▸ Goal:
Pictures in the data below are not part of the copy; transcribe everything else exactly.

▸ Stored data:

<<<<

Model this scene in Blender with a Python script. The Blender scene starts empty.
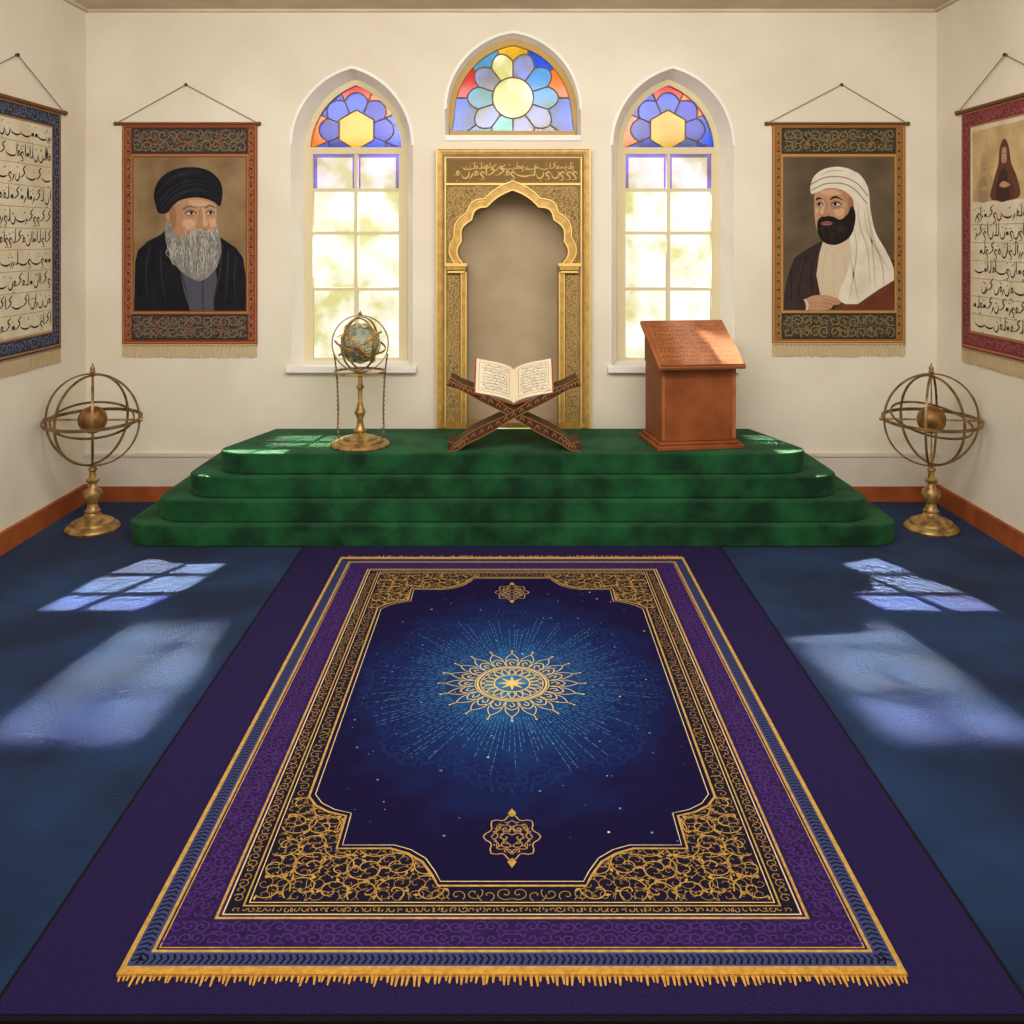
import bpy, math, random
from math import sin, cos, pi, radians, sqrt, hypot, atan2
from mathutils import Vector, Matrix
D=6.65; F=920.0; CH=1.9; HY=238.0; S=D/F
scene=bpy.context.scene
try:
    scene.view_settings.view_transform='Standard'
except Exception: pass

def lin(c):
    r=[]
    for x in c:
        x=x/255.0
        r.append(x/12.92 if x<=0.04045 else ((x+0.055)/1.055)**2.4)
    return (r[0],r[1],r[2],1.0)
_m={}
def M(name,rgb,rough=.75,metal=0.0,rgb2=None,vs=8,bump=0,bs=60,detail=4,sheen=0,lo=.35,hi=.65,tint=None):
    if name in _m: return _m[name]
    m=bpy.data.materials.new(name); m.use_nodes=True; nt=m.node_tree; N=nt.nodes; L=nt.links
    b=N['Principled BSDF']; b.inputs['Base Color'].default_value=lin(rgb)
    b.inputs['Roughness'].default_value=rough; b.inputs['Metallic'].default_value=metal
    if metal==0: b.inputs['Specular IOR Level'].default_value=.2
    if sheen:
        b.inputs['Sheen Weight'].default_value=sheen
        if tint: b.inputs['Sheen Tint'].default_value=tint
    if rgb2 or bump:
        tc=N.new('ShaderNodeTexCoord')
    if rgb2:
        n=N.new('ShaderNodeTexNoise'); n.inputs['Scale'].default_value=vs; n.inputs['Detail'].default_value=detail
        L.new(tc.outputs['Object'],n.inputs['Vector'])
        r=N.new('ShaderNodeValToRGB'); r.color_ramp.elements[0].position=lo; r.color_ramp.elements[1].position=hi
        r.color_ramp.elements[0].color=lin(rgb); r.color_ramp.elements[1].color=lin(rgb2)
        L.new(n.outputs['Fac'],r.inputs['Fac']); L.new(r.outputs['Color'],b.inputs['Base Color'])
    if bump:
        n2=N.new('ShaderNodeTexNoise'); n2.inputs['Scale'].default_value=bs; n2.inputs['Detail'].default_value=3
        L.new(tc.outputs['Object'],n2.inputs['Vector'])
        bp=N.new('ShaderNodeBump'); bp.inputs['Strength'].default_value=bump; bp.inputs['Distance'].default_value=.01
        L.new(n2.outputs['Fac'],bp.inputs['Height']); L.new(bp.outputs['Normal'],b.inputs['Normal'])
    _m[name]=m; return m
def G(name,rgb,gl=.03):
    if name in _m: return _m[name]
    m=bpy.data.materials.new(name); m.use_nodes=True; nt=m.node_tree; N=nt.nodes; L=nt.links
    N.remove(N['Principled BSDF']); out=N['Material Output']
    t=N.new('ShaderNodeBsdfTransparent'); tr=N.new('ShaderNodeBsdfTranslucent'); g=N.new('ShaderNodeBsdfGlossy')
    t.inputs['Color'].default_value=lin(rgb); tr.inputs['Color'].default_value=lin(rgb); g.inputs['Roughness'].default_value=.1
    a=N.new('ShaderNodeMixShader'); a.inputs['Fac'].default_value=.01
    L.new(t.outputs[0],a.inputs[1]); L.new(tr.outputs[0],a.inputs[2])
    c=N.new('ShaderNodeMixShader'); c.inputs['Fac'].default_value=gl
    L.new(a.outputs[0],c.inputs[1]); L.new(g.outputs[0],c.inputs[2]); L.new(c.outputs[0],out.inputs[0])
    _m[name]=m; return m

# ---------- helpers
def crom(p,n=5,closed=True):
    out=[];N=len(p)
    rng=range(N) if closed else range(N-1)
    for i in rng:
        if closed: a,b,c,d=p[i-1],p[i],p[(i+1)%N],p[(i+2)%N]
        else: a,b,c,d=p[max(i-1,0)],p[i],p[i+1],p[min(i+2,N-1)]
        for k in range(n):
            t=k/n
            out.append(tuple(.5*((2*b[j])+(-a[j]+c[j])*t+(2*a[j]-5*b[j]+4*c[j]-d[j])*t*t+(-a[j]+3*b[j]-3*c[j]+d[j])*t**3) for j in range(len(b))))
    if not closed: out.append(tuple(p[-1]))
    return out
def inpoly(x,y,P):
    c=False;j=len(P)-1
    for i in range(len(P)):
        if (P[i][1]>y)!=(P[j][1]>y) and x<(P[j][0]-P[i][0])*(y-P[i][1])/(P[j][1]-P[i][1])+P[i][0]: c=not c
        j=i
    return c
def fillshape(outer,holes,thick):
    cu=bpy.data.curves.new('t','CURVE'); cu.dimensions='2D'; cu.fill_mode='BOTH'; cu.extrude=thick/2
    for lp in [outer]+holes:
        sp=cu.splines.new('POLY'); sp.points.add(len(lp)-1)
        for i,q in enumerate(lp): sp.points[i].co=(q[0],q[1],0,1)
        sp.use_cyclic_u=True
    ob=bpy.data.objects.new('t',cu); scene.collection.objects.link(ob)
    bpy.context.view_layer.update()
    me=bpy.data.meshes.new_from_object(ob.evaluated_get(bpy.context.evaluated_depsgraph_get()))
    v=[tuple(x.co) for x in me.vertices]; f=[tuple(p.vertices) for p in me.polygons]
    bpy.data.objects.remove(ob); bpy.data.curves.remove(cu); bpy.data.meshes.remove(me)
    return v,f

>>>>

▸ Problem solution:
Model this scene in Blender with a Python script. The Blender scene starts empty.
import bpy, math, random
from math import sin, cos, pi, radians, sqrt, hypot, atan2
from mathutils import Vector, Matrix
D=6.65; F=920.0; CH=1.9; HY=238.0; S=D/F
scene=bpy.context.scene
try:
    scene.view_settings.view_transform='Standard'
except Exception: pass

def lin(c):
    r=[]
    for x in c:
        x=x/255.0
        r.append(x/12.92 if x<=0.04045 else ((x+0.055)/1.055)**2.4)
    return (r[0],r[1],r[2],1.0)
_m={}
def M(name,rgb,rough=.75,metal=0.0,rgb2=None,vs=8,bump=0,bs=60,detail=4,sheen=0,lo=.35,hi=.65,tint=None):
    if name in _m: return _m[name]
    m=bpy.data.materials.new(name); m.use_nodes=True; nt=m.node_tree; N=nt.nodes; L=nt.links
    b=N['Principled BSDF']; b.inputs['Base Color'].default_value=lin(rgb)
    b.inputs['Roughness'].default_value=rough; b.inputs['Metallic'].default_value=metal
    if metal==0: b.inputs['Specular IOR Level'].default_value=.2
    if sheen:
        b.inputs['Sheen Weight'].default_value=sheen
        if tint: b.inputs['Sheen Tint'].default_value=tint
    if rgb2 or bump:
        tc=N.new('ShaderNodeTexCoord')
    if rgb2:
        n=N.new('ShaderNodeTexNoise'); n.inputs['Scale'].default_value=vs; n.inputs['Detail'].default_value=detail
        L.new(tc.outputs['Object'],n.inputs['Vector'])
        r=N.new('ShaderNodeValToRGB'); r.color_ramp.elements[0].position=lo; r.color_ramp.elements[1].position=hi
        r.color_ramp.elements[0].color=lin(rgb); r.color_ramp.elements[1].color=lin(rgb2)
        L.new(n.outputs['Fac'],r.inputs['Fac']); L.new(r.outputs['Color'],b.inputs['Base Color'])
    if bump:
        n2=N.new('ShaderNodeTexNoise'); n2.inputs['Scale'].default_value=bs; n2.inputs['Detail'].default_value=3
        L.new(tc.outputs['Object'],n2.inputs['Vector'])
        bp=N.new('ShaderNodeBump'); bp.inputs['Strength'].default_value=bump; bp.inputs['Distance'].default_value=.01
        L.new(n2.outputs['Fac'],bp.inputs['Height']); L.new(bp.outputs['Normal'],b.inputs['Normal'])
    _m[name]=m; return m
def G(name,rgb,gl=.03):
    if name in _m: return _m[name]
    m=bpy.data.materials.new(name); m.use_nodes=True; nt=m.node_tree; N=nt.nodes; L=nt.links
    N.remove(N['Principled BSDF']); out=N['Material Output']
    t=N.new('ShaderNodeBsdfTransparent'); tr=N.new('ShaderNodeBsdfTranslucent'); g=N.new('ShaderNodeBsdfGlossy')
    t.inputs['Color'].default_value=lin(rgb); tr.inputs['Color'].default_value=lin(rgb); g.inputs['Roughness'].default_value=.1
    a=N.new('ShaderNodeMixShader'); a.inputs['Fac'].default_value=.01
    L.new(t.outputs[0],a.inputs[1]); L.new(tr.outputs[0],a.inputs[2])
    c=N.new('ShaderNodeMixShader'); c.inputs['Fac'].default_value=gl
    L.new(a.outputs[0],c.inputs[1]); L.new(g.outputs[0],c.inputs[2]); L.new(c.outputs[0],out.inputs[0])
    _m[name]=m; return m

# ---------- helpers
def crom(p,n=5,closed=True):
    out=[];N=len(p)
    rng=range(N) if closed else range(N-1)
    for i in rng:
        if closed: a,b,c,d=p[i-1],p[i],p[(i+1)%N],p[(i+2)%N]
        else: a,b,c,d=p[max(i-1,0)],p[i],p[i+1],p[min(i+2,N-1)]
        for k in range(n):
            t=k/n
            out.append(tuple(.5*((2*b[j])+(-a[j]+c[j])*t+(2*a[j]-5*b[j]+4*c[j]-d[j])*t*t+(-a[j]+3*b[j]-3*c[j]+d[j])*t**3) for j in range(len(b))))
    if not closed: out.append(tuple(p[-1]))
    return out
def inpoly(x,y,P):
    c=False;j=len(P)-1
    for i in range(len(P)):
        if (P[i][1]>y)!=(P[j][1]>y) and x<(P[j][0]-P[i][0])*(y-P[i][1])/(P[j][1]-P[i][1])+P[i][0]: c=not c
        j=i
    return c
def fillshape(outer,holes,thick):
    cu=bpy.data.curves.new('t','CURVE'); cu.dimensions='2D'; cu.fill_mode='BOTH'; cu.extrude=thick/2
    for lp in [outer]+holes:
        sp=cu.splines.new('POLY'); sp.points.add(len(lp)-1)
        for i,q in enumerate(lp): sp.points[i].co=(q[0],q[1],0,1)
        sp.use_cyclic_u=True
    ob=bpy.data.objects.new('t',cu); scene.collection.objects.link(ob)
    bpy.context.view_layer.update()
    me=bpy.data.meshes.new_from_object(ob.evaluated_get(bpy.context.evaluated_depsgraph_get()))
    v=[tuple(x.co) for x in me.vertices]; f=[tuple(p.vertices) for p in me.polygons]
    bpy.data.objects.remove(ob); bpy.data.curves.remove(cu); bpy.data.meshes.remove(me)
    return v,f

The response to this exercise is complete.